- _Directive_: Give again, exactly as written, the lines of the records below from the line with "Model this scene" to the line with "camera.focus = 4.2;". Both end lines count; pictures do not.

- _Records for the task_:
-------------------------

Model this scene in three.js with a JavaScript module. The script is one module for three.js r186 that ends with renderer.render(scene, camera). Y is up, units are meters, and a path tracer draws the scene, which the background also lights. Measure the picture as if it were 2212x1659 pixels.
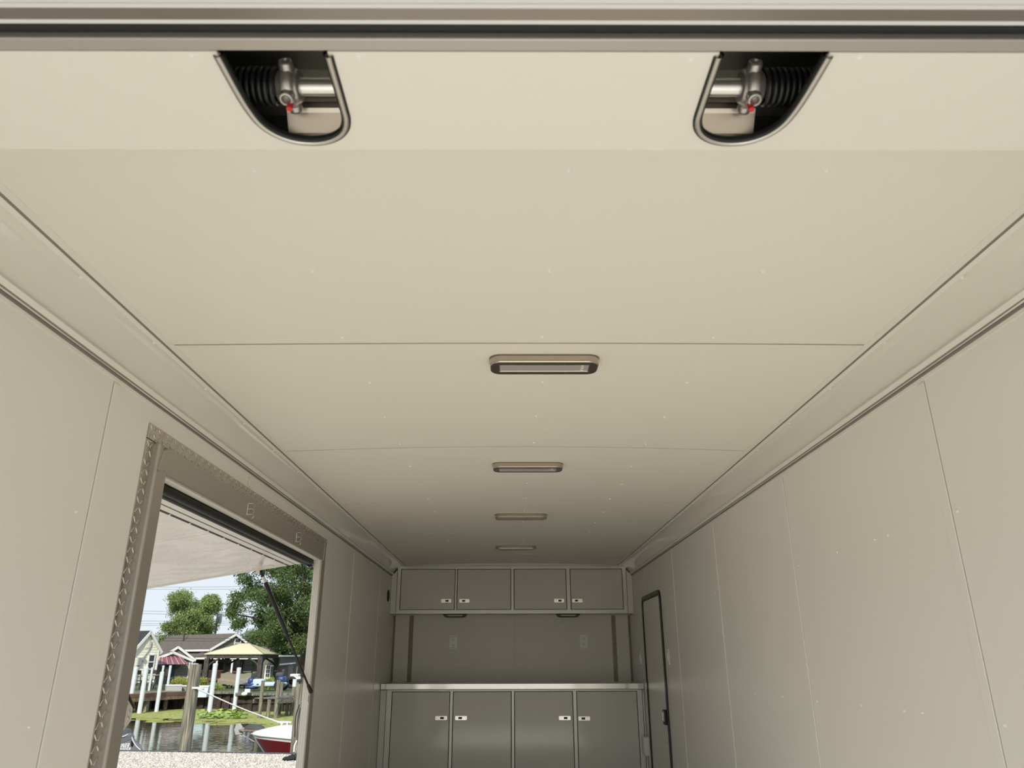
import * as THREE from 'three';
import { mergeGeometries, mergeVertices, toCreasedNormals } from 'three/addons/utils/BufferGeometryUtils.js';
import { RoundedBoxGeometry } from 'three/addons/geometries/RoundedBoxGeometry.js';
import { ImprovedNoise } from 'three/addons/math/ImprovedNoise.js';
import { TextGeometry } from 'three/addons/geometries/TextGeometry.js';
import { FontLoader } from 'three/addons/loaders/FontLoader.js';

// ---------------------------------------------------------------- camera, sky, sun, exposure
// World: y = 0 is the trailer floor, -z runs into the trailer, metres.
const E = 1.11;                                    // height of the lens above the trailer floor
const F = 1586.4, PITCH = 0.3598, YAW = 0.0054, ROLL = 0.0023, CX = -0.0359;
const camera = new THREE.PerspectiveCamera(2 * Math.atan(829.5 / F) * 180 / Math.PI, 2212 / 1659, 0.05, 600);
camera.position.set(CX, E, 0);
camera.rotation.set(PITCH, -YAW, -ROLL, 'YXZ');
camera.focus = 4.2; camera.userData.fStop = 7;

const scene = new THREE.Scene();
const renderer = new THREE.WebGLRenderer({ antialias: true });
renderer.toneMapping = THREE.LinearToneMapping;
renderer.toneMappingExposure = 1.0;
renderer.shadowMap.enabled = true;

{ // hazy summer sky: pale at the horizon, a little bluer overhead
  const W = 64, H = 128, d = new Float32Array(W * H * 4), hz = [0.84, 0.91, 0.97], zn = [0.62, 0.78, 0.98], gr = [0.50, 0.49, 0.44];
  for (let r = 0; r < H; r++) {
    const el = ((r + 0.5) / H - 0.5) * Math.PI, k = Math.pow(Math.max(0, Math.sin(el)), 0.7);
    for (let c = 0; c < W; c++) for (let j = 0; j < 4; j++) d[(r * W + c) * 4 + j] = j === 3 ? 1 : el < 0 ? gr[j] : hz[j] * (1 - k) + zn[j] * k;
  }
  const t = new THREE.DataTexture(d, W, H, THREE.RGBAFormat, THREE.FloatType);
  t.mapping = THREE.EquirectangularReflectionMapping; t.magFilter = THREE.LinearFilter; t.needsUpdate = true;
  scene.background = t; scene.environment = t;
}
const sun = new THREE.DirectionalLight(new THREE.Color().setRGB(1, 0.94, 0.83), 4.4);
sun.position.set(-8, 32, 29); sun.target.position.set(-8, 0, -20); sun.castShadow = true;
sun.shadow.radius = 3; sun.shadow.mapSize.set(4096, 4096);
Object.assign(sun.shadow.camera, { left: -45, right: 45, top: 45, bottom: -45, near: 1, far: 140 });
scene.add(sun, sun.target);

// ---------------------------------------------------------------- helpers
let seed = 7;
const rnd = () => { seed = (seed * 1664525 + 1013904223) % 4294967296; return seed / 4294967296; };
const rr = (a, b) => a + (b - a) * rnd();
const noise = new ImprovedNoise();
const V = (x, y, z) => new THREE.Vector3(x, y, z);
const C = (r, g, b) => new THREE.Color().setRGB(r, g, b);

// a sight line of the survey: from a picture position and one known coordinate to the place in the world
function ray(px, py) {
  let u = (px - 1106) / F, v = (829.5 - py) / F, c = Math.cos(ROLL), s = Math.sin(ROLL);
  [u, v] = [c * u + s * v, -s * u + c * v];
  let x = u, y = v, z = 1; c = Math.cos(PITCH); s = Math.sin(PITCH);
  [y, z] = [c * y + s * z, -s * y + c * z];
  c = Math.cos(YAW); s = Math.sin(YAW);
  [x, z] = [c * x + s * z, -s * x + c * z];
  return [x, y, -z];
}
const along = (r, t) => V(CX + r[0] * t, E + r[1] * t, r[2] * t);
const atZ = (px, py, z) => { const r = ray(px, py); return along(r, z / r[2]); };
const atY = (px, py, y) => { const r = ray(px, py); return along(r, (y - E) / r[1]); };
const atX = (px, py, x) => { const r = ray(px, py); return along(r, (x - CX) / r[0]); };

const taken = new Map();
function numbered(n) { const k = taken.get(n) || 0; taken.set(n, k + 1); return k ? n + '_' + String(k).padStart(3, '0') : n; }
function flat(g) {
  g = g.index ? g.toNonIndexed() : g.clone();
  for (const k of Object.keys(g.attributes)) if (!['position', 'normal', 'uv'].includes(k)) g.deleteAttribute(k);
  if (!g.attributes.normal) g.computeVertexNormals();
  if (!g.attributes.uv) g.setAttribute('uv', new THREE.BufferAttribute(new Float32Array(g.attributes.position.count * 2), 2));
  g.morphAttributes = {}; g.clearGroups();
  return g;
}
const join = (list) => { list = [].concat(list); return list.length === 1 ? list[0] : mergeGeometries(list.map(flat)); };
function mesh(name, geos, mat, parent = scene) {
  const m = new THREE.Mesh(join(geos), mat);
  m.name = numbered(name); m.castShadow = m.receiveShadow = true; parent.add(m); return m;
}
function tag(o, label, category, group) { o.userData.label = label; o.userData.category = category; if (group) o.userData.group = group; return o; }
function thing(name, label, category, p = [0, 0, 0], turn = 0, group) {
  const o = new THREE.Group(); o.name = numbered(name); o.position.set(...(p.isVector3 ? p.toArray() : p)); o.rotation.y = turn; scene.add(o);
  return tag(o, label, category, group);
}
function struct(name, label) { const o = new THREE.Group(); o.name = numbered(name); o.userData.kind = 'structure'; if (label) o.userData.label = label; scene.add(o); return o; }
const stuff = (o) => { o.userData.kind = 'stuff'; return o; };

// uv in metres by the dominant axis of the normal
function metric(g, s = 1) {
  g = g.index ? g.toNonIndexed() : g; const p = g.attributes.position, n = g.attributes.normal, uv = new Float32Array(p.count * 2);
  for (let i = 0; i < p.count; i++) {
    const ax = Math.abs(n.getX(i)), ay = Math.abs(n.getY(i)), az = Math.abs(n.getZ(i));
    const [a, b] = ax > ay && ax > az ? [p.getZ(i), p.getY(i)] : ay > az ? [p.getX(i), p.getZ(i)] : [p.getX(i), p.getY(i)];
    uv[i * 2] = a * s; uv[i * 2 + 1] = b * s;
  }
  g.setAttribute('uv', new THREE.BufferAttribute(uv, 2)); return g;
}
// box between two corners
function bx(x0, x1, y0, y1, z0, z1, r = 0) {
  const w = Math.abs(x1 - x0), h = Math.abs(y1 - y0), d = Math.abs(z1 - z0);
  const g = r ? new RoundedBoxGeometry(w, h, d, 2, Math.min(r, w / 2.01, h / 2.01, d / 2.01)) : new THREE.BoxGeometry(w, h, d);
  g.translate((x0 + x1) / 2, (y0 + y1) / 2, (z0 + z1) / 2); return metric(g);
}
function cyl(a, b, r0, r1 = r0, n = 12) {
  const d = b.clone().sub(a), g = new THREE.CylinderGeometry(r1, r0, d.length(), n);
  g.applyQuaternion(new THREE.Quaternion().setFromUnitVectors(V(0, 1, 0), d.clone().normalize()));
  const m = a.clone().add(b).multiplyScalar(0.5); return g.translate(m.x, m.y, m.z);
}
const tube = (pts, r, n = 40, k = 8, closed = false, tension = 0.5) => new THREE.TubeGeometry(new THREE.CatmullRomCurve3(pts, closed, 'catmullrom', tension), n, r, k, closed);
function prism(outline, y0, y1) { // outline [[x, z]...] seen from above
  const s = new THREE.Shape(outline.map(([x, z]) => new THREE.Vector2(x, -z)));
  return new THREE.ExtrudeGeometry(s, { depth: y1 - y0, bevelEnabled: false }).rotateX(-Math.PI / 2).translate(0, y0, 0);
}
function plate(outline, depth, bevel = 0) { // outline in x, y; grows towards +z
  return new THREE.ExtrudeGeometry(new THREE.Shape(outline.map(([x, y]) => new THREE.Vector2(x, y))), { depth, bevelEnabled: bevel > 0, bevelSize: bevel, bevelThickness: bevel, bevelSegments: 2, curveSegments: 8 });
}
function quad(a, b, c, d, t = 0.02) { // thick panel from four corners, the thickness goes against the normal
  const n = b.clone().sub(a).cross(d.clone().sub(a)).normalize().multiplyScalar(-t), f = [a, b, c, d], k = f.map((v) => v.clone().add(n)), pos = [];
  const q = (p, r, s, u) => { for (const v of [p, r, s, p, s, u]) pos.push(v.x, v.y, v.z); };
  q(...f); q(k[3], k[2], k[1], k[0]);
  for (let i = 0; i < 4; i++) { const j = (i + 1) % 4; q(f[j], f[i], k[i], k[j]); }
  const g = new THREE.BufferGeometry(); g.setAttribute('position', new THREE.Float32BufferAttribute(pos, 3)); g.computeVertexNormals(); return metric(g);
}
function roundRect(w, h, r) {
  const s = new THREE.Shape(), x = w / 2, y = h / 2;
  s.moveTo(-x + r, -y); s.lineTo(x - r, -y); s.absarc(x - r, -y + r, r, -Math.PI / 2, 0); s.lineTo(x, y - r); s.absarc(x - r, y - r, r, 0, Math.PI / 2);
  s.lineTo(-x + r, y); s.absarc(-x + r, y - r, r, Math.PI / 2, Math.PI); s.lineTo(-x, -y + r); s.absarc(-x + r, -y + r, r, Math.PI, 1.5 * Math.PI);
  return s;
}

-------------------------

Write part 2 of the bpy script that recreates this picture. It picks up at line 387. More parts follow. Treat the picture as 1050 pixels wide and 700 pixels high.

-------------------------

- _Response to this exercise_:
Model this scene in three.js with a JavaScript module. The script is one module for three.js r186 that ends with renderer.render(scene, camera). Y is up, units are meters, and a path tracer draws the scene, which the background also lights. Measure the picture as if it were 2212x1659 pixels.
import * as THREE from 'three';
import { mergeGeometries, mergeVertices, toCreasedNormals } from 'three/addons/utils/BufferGeometryUtils.js';
import { RoundedBoxGeometry } from 'three/addons/geometries/RoundedBoxGeometry.js';
import { ImprovedNoise } from 'three/addons/math/ImprovedNoise.js';
import { TextGeometry } from 'three/addons/geometries/TextGeometry.js';
import { FontLoader } from 'three/addons/loaders/FontLoader.js';

// ---------------------------------------------------------------- camera, sky, sun, exposure
// World: y = 0 is the trailer floor, -z runs into the trailer, metres.
const E = 1.11;                                    // height of the lens above the trailer floor
const F = 1586.4, PITCH = 0.3598, YAW = 0.0054, ROLL = 0.0023, CX = -0.0359;
const camera = new THREE.PerspectiveCamera(2 * Math.atan(829.5 / F) * 180 / Math.PI, 2212 / 1659, 0.05, 600);
camera.position.set(CX, E, 0);
camera.rotation.set(PITCH, -YAW, -ROLL, 'YXZ');
camera.focus = 4.2; camera.userData.fStop = 7;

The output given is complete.